StephenL makes a good case - and I don't disagree in the main. Perhaps he's a bit optimistic re the 'more developed world' - which I see as increasingly unemployed, increasingly lesser-paid, increasingly more charged, and which is increasingly discounting the future (infrastructure decay, pollution).

 

Brendon - one of the problems may well be the 'speak' thing - economists and physics folk 'talking past' each other. But there's more to it than that - one of the top dogs in the Otago Uni is a physics man, yet he blandly advocated 'economic growth' at a recent book-launch. (I'd have called him - "bollocks" was what came to mind - but for the fact that the hosts were friends of mine).

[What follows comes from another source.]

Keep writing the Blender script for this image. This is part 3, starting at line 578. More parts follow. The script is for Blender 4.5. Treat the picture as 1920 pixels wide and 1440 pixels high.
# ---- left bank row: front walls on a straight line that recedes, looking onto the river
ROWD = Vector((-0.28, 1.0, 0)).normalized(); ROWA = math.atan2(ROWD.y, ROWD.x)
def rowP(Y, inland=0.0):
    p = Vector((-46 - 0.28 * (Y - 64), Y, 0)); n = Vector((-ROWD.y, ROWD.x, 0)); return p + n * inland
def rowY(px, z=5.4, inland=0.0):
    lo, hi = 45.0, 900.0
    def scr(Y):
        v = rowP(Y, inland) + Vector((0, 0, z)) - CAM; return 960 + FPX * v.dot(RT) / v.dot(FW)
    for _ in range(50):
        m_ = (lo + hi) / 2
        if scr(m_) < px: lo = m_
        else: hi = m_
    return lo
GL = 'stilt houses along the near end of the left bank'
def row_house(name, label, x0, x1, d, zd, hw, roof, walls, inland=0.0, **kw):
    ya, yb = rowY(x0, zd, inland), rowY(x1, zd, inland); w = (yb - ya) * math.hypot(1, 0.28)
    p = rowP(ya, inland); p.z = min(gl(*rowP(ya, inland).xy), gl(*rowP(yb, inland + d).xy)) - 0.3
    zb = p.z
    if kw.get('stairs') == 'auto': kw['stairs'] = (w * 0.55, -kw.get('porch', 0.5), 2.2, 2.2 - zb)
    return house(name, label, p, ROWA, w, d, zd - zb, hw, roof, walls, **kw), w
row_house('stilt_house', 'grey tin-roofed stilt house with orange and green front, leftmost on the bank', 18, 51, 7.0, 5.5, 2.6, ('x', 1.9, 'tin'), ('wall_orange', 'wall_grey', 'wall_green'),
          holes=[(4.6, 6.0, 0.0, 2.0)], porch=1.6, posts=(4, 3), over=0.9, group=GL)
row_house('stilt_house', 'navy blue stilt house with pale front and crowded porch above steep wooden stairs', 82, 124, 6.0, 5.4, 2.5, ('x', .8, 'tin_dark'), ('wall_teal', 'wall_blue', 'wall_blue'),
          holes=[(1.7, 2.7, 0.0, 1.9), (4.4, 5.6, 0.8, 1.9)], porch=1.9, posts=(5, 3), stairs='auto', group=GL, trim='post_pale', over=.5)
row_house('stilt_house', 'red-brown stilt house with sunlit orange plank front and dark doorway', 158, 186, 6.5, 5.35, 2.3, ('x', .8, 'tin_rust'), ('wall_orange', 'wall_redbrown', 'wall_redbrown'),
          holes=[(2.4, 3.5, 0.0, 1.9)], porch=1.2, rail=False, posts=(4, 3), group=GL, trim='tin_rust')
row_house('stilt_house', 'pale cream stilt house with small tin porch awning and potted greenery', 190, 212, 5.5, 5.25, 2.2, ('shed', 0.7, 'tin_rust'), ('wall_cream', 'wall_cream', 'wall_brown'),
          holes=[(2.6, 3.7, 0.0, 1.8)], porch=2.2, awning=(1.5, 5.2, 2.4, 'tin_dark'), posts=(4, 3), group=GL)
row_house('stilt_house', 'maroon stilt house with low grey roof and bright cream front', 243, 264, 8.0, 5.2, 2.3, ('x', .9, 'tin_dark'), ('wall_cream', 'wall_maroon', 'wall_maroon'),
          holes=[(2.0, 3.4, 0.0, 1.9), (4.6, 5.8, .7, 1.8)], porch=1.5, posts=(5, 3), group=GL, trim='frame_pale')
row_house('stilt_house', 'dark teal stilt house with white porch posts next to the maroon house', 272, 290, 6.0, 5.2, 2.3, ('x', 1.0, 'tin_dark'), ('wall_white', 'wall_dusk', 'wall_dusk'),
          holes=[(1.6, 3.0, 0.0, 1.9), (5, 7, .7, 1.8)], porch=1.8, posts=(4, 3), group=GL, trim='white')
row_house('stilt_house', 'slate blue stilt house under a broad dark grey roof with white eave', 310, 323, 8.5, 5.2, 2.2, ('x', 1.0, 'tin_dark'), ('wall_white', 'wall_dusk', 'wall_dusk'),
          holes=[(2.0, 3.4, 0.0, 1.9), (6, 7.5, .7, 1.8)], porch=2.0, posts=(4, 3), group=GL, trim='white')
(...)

Comes bact to the Tertiary failure to have a combined/meshing/comparative appraisal structure.

 

Offsetting in "part or full" still relates to a set of finite parameters - so it still won't give you exponential physical growth. The question that remains, is 'regardless of the numerical inflation of tracked 'capital' (savings, investments, the portion of 'asset' that is inflated) what is the realtivity of the $ to the physical underwrite.

 

Where folk like Hughey fail, is in assuming that the mole on their left cheek (there every day since they earned their first dollar) was the reason they did the earning every subsequent day. Sure, the mole was there every earning day, and believing it was causal didn't alter things - until the earning stopped. Then the mole-believers have a problem. It would seem that most of them just want to believe that you need a bigger mole, rather than face the fact that their belief was misplaced from the get-go.